Na verdade temos muito pouca liberdade de arbítrio e nem precisamos da ciência para nos mostrar isso. O clima nos limita e nos direciona, a genética muito mais, nossas glândulas então… nem se fala, e a cultura? Puxa vida, a cultura é a nossa grande senhora de escravos. Muito do que fazemos pensando que estamos exercitando nosso “livre-arbítrio” não passa de encenação de papéis que a cultura do grupo determinou para nós.

Então os árabes eternos fatalistas estão certos enfim? Somos reféns de um destino inexorável?

Também não é assim. A mesma neurociência nos dá um fiapo de esperança. O próprio Libet conclui que retemos uma capacidade de “veto”, ou seja deter ou abortar usando a Consciência, uma ação que o cérebro iniciou – é a importantíssima capacidade de dizer Não!

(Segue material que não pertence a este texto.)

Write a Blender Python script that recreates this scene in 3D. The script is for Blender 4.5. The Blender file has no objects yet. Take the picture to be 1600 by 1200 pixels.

Não por coincidência que a maioria das escolas iniciáticas treina seus adeptos na via negativa o que significa dizer Não, deter algum tipo de processo ou ação indesejável. Mesmo assim John Gray nos coloca de volta à nossa insignificância quando diz: “Mesmo assim nunca podemos saber quando – ou se- exercemos o veto. Nossa experiência subjetiva é frequentemente, talvez sempre ambígua” (idem).

Mas não concordo com John quando ele diz que pelo fato de sermos quase tão inconscientes quanto os chimpanzés, não devemos ter ilusões de sermos tão superiores. Esse é um erro tão primário que nem é preciso ir longe para replicar: a própria capacidade do filósofo de elucubrar diante dessas questões tão melindrosas (para dizer o mínimo) é uma prova fatal de que somos mesmo uma espécie privilegiada diante das outras.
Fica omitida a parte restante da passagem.